* [Data shown]:
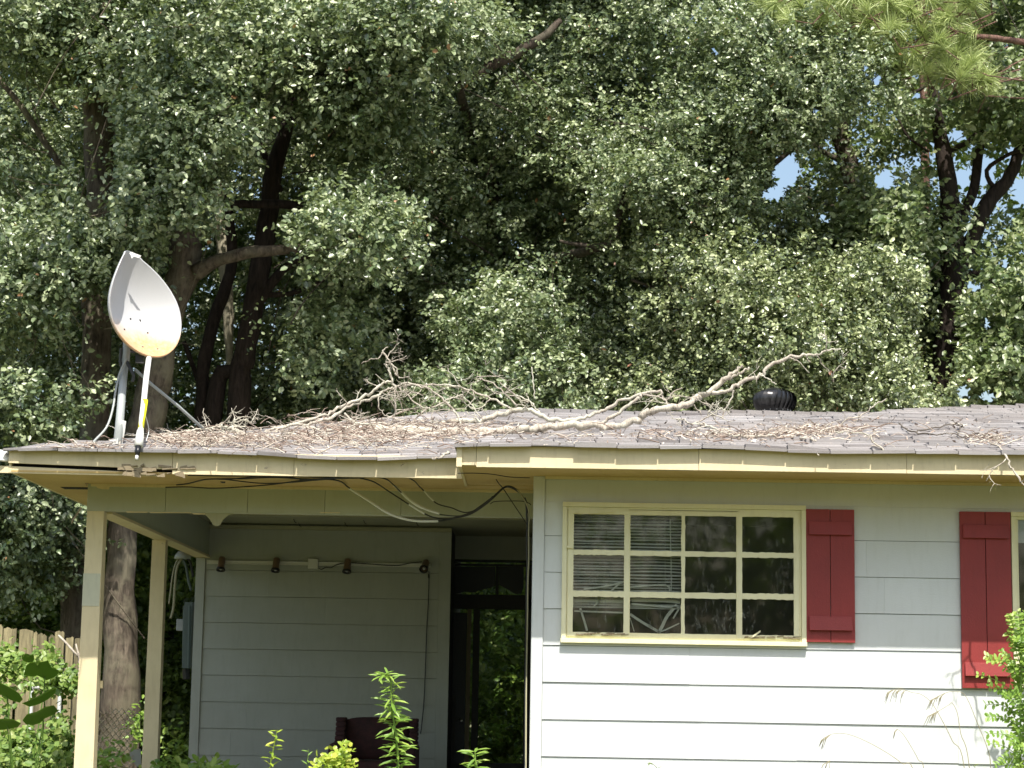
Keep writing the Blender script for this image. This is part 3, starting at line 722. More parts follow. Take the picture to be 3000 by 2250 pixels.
GAPS_ = [(2300,500,62,85),(2265,570,50,36),(2590,530,48,46),(2570,235,26,26),(2695,275,24,28),(2800,398,42,40),(2738,430,12,34),
        (2885,490,52,58),(2968,455,40,52),(2988,560,40,80),(2850,842,32,26),(2892,950,30,34),(2825,1150,32,38),(2895,1162,46,32),
        (2415,640,30,22),(2950,770,22,34),(2200,905,14,16),(2195,160,12,14),(2095,150,22,20),(2390,325,24,16),(2535,205,14,26),(2385,540,16,34)]
GAPS = [(a, b, c_*0.68, d_*0.72) for a, b, c_, d_ in GAPS_]
WINDOWS = [(285,470,62,190),(265,950,60,110),(540,760,62,105),(420,1170,70,110),(740,900,110,290),(835,480,75,110),(790,600,115,30),(720,735,170,36),
           (110,400,120,110),(600,1080,120,180),(1230,500,110,80),(1330,620,90,60),(1440,330,120,30),(1500,210,90,40),(2480,450,40,110),(2770,600,70,330),(2900,620,60,110),(2750,1000,60,170), (1830,640,28,90), (1880,830,90,22)]
rng = np.random.default_rng(11)

def clump_leaves(c, rad, n, L, seed, outward=0.8, up=0.6, jit=0.8, cull=None, droop=0.1):
    g_ = np.random.default_rng(seed)
    ns = max(6, n//12)
    u = norm(g_.normal(size=(ns, 3))); rr_ = (0.35 + 0.65*g_.random((ns, 1))**0.55)
    lump = 1 + 0.36*np.sin(u[:, :1]*5+seed)*np.cos(u[:, 2:3]*4+seed*1.7)
    rr_ = rr_*(1+0.20*np.abs(g_.normal(size=(ns, 1))))
    SP = np.array(c) + u*rr_*np.array(rad)*lump
    idx = np.repeat(np.arange(ns), 12)
    D = norm(u*outward + g_.normal(size=(ns, 3))*0.5 + np.array([0, 0, up*0.3-droop]))
    t_ = g_.random((len(idx), 1))
    P = SP[idx] + D[idx]*(t_-0.4)*L*5.2 + g_.normal(size=(len(idx), 3))*L*0.42
    N = norm(u[idx]*outward*0.5 + np.array([0, -0.45, up+0.25]) + g_.normal(size=(len(idx), 3))*jit)
    T = norm(D[idx]*0.7 + g_.normal(size=(len(idx), 3))*0.8 + np.array([0, 0, -0.15]))
    base = g_.normal(0.47, 0.22, ns)[idx]
    var = np.clip(base + g_.normal(0, 0.16, len(idx)), 0, 0.97)
    pk = g_.random(len(idx)) < 0.002; var[pk] = 1.0
    keep = np.ones(len(P), bool)
    if cull:
        x, y = topx(P)
        for (cx, cy, rx, ry) in cull:
            q = ((x-cx)/rx)**2 + ((y-cy)/ry)**2
            keep &= ~(q < 0.75 + 0.5*g_.random(len(P)))
    if c[1] < 25.3 and c[0] < 9:
        x, y = topx(P)
        for (cx, cy, rx, ry) in WINDOWS:
            q = ((x-cx)/rx)**2 + ((y-cy)/ry)**2
            keep &= ~((q < 0.7 + 0.6*g_.random(len(P))) & (g_.random(len(P)) < 0.93))
    P, N, T, var = P[keep], N[keep], T[keep], var[keep]
    LL = L*(0.58+0.95*g_.random(len(P))**1.3)
    return P, N, T, LL, LL*0.30*(0.8+0.4*g_.random(len(P))), var

def crown_obj(name, clumps, L, mat, parent=None, **kw):
    """clumps: list of (center, radii, n leaves)"""
    A = [clump_leaves(c, r, n, (k_[3] if len(k_) > 3 else L), 1000+i*7+int(abs(c[0]*31+c[2]*17)), **kw) for i, k_ in enumerate(clumps) for (c, r, n) in [k_[:3]]]
    P, N, T, LL, W, v = [np.concatenate([a[i] for a in A]) for i in range(6)]
    V, F, vv = leaf_arrays(P, N, T, LL, W, v)
    return mesh_np(name, V, F, vv, mat, parent)

def limb(mb, pts, r, Y=None, n=9, a=None, seed=0, sub=4, wob=0.02):
    """pts: (px, py[, Y]); r: radii list in photo pixels"""
    r_ = random.Random(seed); P = []
    for p in pts:
        yy = p[2] if len(p) > 2 else Y
        P.append(at(p[0], p[1], yy))
    Q = smooth_path(P, sub); k = lerp_list([v for v in r], len(Q))
    Q = [q + Vector((r_.uniform(-1, 1), r_.uniform(-1, 1), r_.uniform(-1, 1)))*wob*kk/40 for q, kk in zip(Q, k)]
    mb.tube(Q, [max(0.002, kk*q.y/FPX) for kk, q in zip(k, Q)], n, True, a, 1.0, 0.09, r_)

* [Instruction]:
Copy out all of the data word for word. Do not carry over any picture.

* [The solution]:
Keep writing the Blender script for this image. This is part 3, starting at line 722. More parts follow. Take the picture to be 3000 by 2250 pixels.
GAPS_ = [(2300,500,62,85),(2265,570,50,36),(2590,530,48,46),(2570,235,26,26),(2695,275,24,28),(2800,398,42,40),(2738,430,12,34),
        (2885,490,52,58),(2968,455,40,52),(2988,560,40,80),(2850,842,32,26),(2892,950,30,34),(2825,1150,32,38),(2895,1162,46,32),
        (2415,640,30,22),(2950,770,22,34),(2200,905,14,16),(2195,160,12,14),(2095,150,22,20),(2390,325,24,16),(2535,205,14,26),(2385,540,16,34)]
GAPS = [(a, b, c_*0.68, d_*0.72) for a, b, c_, d_ in GAPS_]
WINDOWS = [(285,470,62,190),(265,950,60,110),(540,760,62,105),(420,1170,70,110),(740,900,110,290),(835,480,75,110),(790,600,115,30),(720,735,170,36),
           (110,400,120,110),(600,1080,120,180),(1230,500,110,80),(1330,620,90,60),(1440,330,120,30),(1500,210,90,40),(2480,450,40,110),(2770,600,70,330),(2900,620,60,110),(2750,1000,60,170), (1830,640,28,90), (1880,830,90,22)]
rng = np.random.default_rng(11)

def clump_leaves(c, rad, n, L, seed, outward=0.8, up=0.6, jit=0.8, cull=None, droop=0.1):
    g_ = np.random.default_rng(seed)
    ns = max(6, n//12)
    u = norm(g_.normal(size=(ns, 3))); rr_ = (0.35 + 0.65*g_.random((ns, 1))**0.55)
    lump = 1 + 0.36*np.sin(u[:, :1]*5+seed)*np.cos(u[:, 2:3]*4+seed*1.7)
    rr_ = rr_*(1+0.20*np.abs(g_.normal(size=(ns, 1))))
    SP = np.array(c) + u*rr_*np.array(rad)*lump
    idx = np.repeat(np.arange(ns), 12)
    D = norm(u*outward + g_.normal(size=(ns, 3))*0.5 + np.array([0, 0, up*0.3-droop]))
    t_ = g_.random((len(idx), 1))
    P = SP[idx] + D[idx]*(t_-0.4)*L*5.2 + g_.normal(size=(len(idx), 3))*L*0.42
    N = norm(u[idx]*outward*0.5 + np.array([0, -0.45, up+0.25]) + g_.normal(size=(len(idx), 3))*jit)
    T = norm(D[idx]*0.7 + g_.normal(size=(len(idx), 3))*0.8 + np.array([0, 0, -0.15]))
    base = g_.normal(0.47, 0.22, ns)[idx]
    var = np.clip(base + g_.normal(0, 0.16, len(idx)), 0, 0.97)
    pk = g_.random(len(idx)) < 0.002; var[pk] = 1.0
    keep = np.ones(len(P), bool)
    if cull:
        x, y = topx(P)
        for (cx, cy, rx, ry) in cull:
            q = ((x-cx)/rx)**2 + ((y-cy)/ry)**2
            keep &= ~(q < 0.75 + 0.5*g_.random(len(P)))
    if c[1] < 25.3 and c[0] < 9:
        x, y = topx(P)
        for (cx, cy, rx, ry) in WINDOWS:
            q = ((x-cx)/rx)**2 + ((y-cy)/ry)**2
            keep &= ~((q < 0.7 + 0.6*g_.random(len(P))) & (g_.random(len(P)) < 0.93))
    P, N, T, var = P[keep], N[keep], T[keep], var[keep]
    LL = L*(0.58+0.95*g_.random(len(P))**1.3)
    return P, N, T, LL, LL*0.30*(0.8+0.4*g_.random(len(P))), var

def crown_obj(name, clumps, L, mat, parent=None, **kw):
    """clumps: list of (center, radii, n leaves)"""
    A = [clump_leaves(c, r, n, (k_[3] if len(k_) > 3 else L), 1000+i*7+int(abs(c[0]*31+c[2]*17)), **kw) for i, k_ in enumerate(clumps) for (c, r, n) in [k_[:3]]]
    P, N, T, LL, W, v = [np.concatenate([a[i] for a in A]) for i in range(6)]
    V, F, vv = leaf_arrays(P, N, T, LL, W, v)
    return mesh_np(name, V, F, vv, mat, parent)

def limb(mb, pts, r, Y=None, n=9, a=None, seed=0, sub=4, wob=0.02):
    """pts: (px, py[, Y]); r: radii list in photo pixels"""
    r_ = random.Random(seed); P = []
    for p in pts:
        yy = p[2] if len(p) > 2 else Y
        P.append(at(p[0], p[1], yy))
    Q = smooth_path(P, sub); k = lerp_list([v for v in r], len(Q))
    Q = [q + Vector((r_.uniform(-1, 1), r_.uniform(-1, 1), r_.uniform(-1, 1)))*wob*kk/40 for q, kk in zip(Q, k)]
    mb.tube(Q, [max(0.002, kk*q.y/FPX) for kk, q in zip(k, Q)], n, True, a, 1.0, 0.09, r_)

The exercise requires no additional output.